Should the U.S. Still Try to Accommodate China?

by Gordon G. Chang  •  August 31st 
  • For decades, the U.S. had tried to regularize contacts with the Chinese military.... Unfortunately, rules-of-the-road agreements have failed.... "China has routinely violated the letter and spirit of CUES," James Fanell, a former director of Intelligence and Information Operations at the U.S. Pacific Fleet, told Gatestone. "The problem," he wrote "is that agreements can work only if both sides really do wish to avoid a military crisis and violent encounter."
  • Shultz — and most Americans — underestimate the audaciousness, ruthlessness, and maliciousness of China's Communist Party. Chinese Communists... are continually propagating the line that China has the right and obligation today to rule the entire world.
  • In the 1930s, the Western democracies knew about the Third Reich's persecution of the Jews but did little. That feebleness emboldened Hitler, leading eventually to the destruction of much of Europe. Now, the world is emboldening another once-in-a-century tyrant, Xi Jinping. The international community should not expect timidity to produce a better outcome this time.
  • Americans love agreements, but no treaty, convention, compact, code, or agreement will restrain a belligerent state that seeks to take down the rules-based international system.
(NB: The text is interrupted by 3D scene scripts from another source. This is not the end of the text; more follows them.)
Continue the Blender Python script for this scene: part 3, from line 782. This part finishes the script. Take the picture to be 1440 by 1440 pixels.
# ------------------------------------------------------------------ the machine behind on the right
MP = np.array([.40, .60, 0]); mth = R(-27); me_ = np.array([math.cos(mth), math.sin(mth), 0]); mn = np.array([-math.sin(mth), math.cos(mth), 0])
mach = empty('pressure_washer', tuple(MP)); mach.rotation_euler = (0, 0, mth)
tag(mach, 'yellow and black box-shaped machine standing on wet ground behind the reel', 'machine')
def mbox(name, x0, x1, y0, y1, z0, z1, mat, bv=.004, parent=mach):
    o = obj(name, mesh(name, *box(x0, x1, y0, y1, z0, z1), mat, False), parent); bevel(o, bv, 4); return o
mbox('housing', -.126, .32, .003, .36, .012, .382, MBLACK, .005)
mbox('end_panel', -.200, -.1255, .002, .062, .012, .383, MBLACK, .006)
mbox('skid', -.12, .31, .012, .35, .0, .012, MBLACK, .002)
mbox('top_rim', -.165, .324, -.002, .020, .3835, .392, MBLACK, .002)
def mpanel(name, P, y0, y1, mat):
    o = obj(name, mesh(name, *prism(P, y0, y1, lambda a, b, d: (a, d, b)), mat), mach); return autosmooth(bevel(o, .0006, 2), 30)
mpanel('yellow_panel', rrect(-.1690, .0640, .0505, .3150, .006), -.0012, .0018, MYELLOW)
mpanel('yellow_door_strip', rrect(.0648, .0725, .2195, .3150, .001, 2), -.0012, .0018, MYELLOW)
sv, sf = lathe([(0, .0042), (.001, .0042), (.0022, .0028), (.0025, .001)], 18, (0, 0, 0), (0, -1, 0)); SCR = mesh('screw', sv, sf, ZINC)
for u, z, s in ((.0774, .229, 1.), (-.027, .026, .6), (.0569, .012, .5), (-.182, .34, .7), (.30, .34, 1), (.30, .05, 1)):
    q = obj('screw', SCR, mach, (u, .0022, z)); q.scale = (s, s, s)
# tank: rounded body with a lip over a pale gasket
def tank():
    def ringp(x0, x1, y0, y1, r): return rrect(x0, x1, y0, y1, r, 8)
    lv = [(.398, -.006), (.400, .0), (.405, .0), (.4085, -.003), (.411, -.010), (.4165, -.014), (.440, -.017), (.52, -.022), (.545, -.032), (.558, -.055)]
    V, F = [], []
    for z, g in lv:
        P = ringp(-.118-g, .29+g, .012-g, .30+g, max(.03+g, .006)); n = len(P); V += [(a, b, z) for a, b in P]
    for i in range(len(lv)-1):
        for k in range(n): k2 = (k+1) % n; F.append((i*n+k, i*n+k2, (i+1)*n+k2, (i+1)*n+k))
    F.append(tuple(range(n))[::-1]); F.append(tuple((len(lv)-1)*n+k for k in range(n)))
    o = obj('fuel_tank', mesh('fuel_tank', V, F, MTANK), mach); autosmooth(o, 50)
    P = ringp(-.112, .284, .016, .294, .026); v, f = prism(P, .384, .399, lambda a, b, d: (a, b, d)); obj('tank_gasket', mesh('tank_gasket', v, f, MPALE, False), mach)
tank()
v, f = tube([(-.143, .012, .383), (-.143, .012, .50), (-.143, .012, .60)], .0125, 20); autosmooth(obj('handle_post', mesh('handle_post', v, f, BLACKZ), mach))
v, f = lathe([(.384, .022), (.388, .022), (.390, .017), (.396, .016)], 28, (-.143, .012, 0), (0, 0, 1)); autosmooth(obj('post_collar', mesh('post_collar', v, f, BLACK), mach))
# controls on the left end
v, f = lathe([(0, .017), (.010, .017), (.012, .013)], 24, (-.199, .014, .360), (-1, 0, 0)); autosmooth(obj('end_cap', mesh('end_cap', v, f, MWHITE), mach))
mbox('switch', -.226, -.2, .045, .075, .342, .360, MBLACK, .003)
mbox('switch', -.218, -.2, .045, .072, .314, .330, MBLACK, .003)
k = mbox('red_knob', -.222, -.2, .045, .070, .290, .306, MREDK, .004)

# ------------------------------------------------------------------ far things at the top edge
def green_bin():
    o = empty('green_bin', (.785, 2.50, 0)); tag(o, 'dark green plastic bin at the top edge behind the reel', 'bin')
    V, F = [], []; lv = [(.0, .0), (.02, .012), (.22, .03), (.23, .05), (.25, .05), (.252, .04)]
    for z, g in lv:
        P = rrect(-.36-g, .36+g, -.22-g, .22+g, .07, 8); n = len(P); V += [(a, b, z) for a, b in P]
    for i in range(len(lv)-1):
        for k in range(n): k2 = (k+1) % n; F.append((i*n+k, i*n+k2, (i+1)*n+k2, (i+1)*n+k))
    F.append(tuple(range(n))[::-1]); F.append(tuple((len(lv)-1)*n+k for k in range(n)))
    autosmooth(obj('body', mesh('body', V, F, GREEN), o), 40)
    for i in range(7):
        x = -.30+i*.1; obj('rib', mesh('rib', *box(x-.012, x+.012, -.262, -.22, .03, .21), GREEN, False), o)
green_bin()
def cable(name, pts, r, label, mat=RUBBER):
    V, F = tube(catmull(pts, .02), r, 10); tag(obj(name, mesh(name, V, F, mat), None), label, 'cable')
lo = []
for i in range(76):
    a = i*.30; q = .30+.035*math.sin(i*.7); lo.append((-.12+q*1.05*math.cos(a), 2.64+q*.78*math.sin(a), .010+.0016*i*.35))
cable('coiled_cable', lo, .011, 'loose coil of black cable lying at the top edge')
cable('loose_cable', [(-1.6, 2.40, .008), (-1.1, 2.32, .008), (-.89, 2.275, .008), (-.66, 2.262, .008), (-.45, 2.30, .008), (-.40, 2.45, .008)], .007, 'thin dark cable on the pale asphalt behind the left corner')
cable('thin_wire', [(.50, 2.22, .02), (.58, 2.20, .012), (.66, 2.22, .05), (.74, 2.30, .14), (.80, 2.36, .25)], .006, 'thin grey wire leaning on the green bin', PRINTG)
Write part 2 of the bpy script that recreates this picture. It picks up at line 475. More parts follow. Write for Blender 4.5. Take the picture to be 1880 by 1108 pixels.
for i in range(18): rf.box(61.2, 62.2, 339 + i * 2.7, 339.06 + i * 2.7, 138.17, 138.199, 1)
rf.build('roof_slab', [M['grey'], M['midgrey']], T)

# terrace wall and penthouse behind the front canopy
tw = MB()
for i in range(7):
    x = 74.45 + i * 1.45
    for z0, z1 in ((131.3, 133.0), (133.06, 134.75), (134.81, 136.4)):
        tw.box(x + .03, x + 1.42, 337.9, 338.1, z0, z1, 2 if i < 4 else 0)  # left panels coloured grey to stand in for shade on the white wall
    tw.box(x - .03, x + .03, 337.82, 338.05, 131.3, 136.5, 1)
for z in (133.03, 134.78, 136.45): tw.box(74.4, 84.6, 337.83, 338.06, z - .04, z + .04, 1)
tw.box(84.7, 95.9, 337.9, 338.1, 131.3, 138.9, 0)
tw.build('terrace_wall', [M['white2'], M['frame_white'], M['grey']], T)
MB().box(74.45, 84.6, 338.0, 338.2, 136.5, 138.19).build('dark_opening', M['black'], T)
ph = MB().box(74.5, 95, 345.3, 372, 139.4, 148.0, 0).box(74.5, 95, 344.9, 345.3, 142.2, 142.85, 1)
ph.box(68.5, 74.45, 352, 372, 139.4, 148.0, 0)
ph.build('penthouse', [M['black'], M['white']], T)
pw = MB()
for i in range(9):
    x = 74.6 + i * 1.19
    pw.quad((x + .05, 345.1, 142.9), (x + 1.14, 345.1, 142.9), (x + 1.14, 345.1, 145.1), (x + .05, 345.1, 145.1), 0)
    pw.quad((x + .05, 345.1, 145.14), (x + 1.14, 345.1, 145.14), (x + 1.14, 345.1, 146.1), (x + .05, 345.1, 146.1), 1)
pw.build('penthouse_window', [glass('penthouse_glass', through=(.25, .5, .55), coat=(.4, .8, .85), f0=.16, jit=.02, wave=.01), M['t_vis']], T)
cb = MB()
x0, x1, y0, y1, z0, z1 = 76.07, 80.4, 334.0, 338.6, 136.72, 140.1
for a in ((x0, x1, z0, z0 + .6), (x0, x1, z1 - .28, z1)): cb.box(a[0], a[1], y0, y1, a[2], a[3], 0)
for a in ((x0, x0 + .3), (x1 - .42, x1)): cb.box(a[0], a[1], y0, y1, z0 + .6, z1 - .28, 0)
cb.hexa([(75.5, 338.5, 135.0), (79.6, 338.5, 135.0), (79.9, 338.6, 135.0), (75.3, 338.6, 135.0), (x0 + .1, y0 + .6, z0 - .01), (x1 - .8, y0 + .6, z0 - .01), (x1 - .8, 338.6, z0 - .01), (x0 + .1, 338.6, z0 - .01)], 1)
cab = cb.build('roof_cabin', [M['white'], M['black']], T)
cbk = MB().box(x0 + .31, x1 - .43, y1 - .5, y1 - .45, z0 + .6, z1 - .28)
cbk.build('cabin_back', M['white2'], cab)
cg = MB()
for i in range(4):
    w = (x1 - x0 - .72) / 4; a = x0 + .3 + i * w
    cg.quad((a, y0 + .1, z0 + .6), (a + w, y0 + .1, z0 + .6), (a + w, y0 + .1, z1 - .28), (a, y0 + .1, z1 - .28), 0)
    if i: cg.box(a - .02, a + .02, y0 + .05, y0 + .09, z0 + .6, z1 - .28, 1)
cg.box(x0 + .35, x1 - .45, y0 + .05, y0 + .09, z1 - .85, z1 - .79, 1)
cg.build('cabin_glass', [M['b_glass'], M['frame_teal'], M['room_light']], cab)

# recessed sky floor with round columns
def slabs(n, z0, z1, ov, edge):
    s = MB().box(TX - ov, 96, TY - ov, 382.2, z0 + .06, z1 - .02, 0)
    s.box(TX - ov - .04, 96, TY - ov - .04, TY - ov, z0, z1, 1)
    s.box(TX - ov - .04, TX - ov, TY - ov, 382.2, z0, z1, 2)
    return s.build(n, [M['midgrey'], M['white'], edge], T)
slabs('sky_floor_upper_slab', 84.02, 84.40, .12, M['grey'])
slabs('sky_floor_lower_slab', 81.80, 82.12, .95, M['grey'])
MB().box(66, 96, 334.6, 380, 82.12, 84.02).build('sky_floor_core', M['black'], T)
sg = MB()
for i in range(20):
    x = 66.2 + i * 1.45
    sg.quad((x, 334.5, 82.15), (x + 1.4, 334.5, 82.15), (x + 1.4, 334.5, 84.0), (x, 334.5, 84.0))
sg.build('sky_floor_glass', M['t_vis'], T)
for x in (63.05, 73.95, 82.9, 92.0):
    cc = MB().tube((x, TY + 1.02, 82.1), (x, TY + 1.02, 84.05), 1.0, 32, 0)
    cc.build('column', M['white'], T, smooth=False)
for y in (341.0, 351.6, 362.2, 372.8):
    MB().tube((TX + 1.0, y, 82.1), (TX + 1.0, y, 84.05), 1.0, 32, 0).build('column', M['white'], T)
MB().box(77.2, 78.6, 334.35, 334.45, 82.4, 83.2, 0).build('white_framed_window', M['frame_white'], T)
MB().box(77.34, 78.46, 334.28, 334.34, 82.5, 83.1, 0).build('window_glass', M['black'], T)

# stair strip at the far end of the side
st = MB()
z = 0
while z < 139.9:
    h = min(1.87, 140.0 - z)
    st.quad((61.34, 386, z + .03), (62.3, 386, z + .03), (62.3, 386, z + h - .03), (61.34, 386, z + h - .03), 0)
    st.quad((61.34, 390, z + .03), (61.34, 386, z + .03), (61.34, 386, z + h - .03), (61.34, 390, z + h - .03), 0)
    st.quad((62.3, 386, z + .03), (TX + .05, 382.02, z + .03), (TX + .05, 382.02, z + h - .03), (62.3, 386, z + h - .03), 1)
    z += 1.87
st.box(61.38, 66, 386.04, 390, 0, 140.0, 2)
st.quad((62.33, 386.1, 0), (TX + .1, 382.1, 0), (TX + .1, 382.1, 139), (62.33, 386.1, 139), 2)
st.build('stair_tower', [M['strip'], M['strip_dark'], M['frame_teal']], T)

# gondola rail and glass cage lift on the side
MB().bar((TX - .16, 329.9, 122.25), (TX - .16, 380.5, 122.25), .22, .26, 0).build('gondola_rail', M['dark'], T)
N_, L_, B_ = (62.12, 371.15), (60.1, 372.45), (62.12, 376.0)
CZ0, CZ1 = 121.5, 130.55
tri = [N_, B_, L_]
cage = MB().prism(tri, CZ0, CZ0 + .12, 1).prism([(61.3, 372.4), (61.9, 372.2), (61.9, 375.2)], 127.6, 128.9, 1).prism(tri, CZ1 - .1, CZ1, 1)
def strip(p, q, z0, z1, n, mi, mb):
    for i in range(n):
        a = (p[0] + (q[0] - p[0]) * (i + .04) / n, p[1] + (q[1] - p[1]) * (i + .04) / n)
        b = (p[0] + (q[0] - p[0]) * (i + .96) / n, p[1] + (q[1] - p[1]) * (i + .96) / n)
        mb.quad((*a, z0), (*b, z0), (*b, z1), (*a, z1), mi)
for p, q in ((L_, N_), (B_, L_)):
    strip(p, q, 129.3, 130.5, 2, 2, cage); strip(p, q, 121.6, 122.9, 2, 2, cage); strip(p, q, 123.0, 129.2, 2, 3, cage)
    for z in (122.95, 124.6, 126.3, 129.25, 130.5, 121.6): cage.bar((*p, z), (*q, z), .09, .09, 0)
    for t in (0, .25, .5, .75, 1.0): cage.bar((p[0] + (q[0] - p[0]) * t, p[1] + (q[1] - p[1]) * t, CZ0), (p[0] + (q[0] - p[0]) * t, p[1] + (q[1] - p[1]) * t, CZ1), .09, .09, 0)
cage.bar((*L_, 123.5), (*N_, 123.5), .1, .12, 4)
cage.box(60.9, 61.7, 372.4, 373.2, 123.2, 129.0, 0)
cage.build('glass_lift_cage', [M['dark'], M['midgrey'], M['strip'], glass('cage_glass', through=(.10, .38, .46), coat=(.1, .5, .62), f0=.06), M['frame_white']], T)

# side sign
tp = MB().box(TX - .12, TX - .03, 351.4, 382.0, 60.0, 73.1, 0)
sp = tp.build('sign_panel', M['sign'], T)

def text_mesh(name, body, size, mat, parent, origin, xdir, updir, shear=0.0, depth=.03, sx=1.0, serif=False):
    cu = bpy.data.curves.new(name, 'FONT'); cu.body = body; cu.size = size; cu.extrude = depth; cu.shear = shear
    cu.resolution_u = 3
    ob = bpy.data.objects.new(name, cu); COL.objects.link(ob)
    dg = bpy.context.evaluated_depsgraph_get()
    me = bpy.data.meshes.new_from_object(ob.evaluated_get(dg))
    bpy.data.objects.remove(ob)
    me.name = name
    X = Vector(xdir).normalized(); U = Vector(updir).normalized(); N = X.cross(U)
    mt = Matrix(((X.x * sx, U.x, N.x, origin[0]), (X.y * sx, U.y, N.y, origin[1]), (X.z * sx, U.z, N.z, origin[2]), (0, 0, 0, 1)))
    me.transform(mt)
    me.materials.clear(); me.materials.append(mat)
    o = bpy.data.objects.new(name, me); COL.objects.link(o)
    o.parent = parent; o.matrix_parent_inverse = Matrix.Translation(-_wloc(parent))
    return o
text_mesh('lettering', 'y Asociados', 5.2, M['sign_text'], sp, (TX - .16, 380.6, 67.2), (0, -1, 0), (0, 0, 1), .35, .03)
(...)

There is, Secretary Shultz, no "off-ramp" from confronting the horror of China's crimes.
  • America's goal should be to defeat Chinese communism, not accommodate it.
The world is emboldening another once-in-a-century tyrant, Communist China's President Xi Jinping. The Communist Party is malicious and militant. No treaty, convention, compact, code, or agreement will restrain a belligerent state that seeks to take down the rules-based international system. (Photo by Kevin Frayer/Getty Images)
George Shultz, writing a Wall Street Journal op-ed first posted August 26, believes America has a "collective future" with China.
Yes, Americans have one with the Chinese people — as they do with all other people — but is it possible to have a common future with a hostile state openly committed to overthrowing you and, among other things, committing crimes against humanity?
No, that is not possible.
Shultz, who served with great distinction in the Nixon and Reagan administrations, is greatly concerned "there is a risk that our two countries stumble into confrontation due to missteps or mutual miscalculation."
His remedy is one employed during the Cold War with the Soviets. "We should quietly develop specific off-ramps from conflict with China," he writes. Specifically, the two countries should establish "rules of the road for military ships and aircraft with a communication mechanism to address any incidents."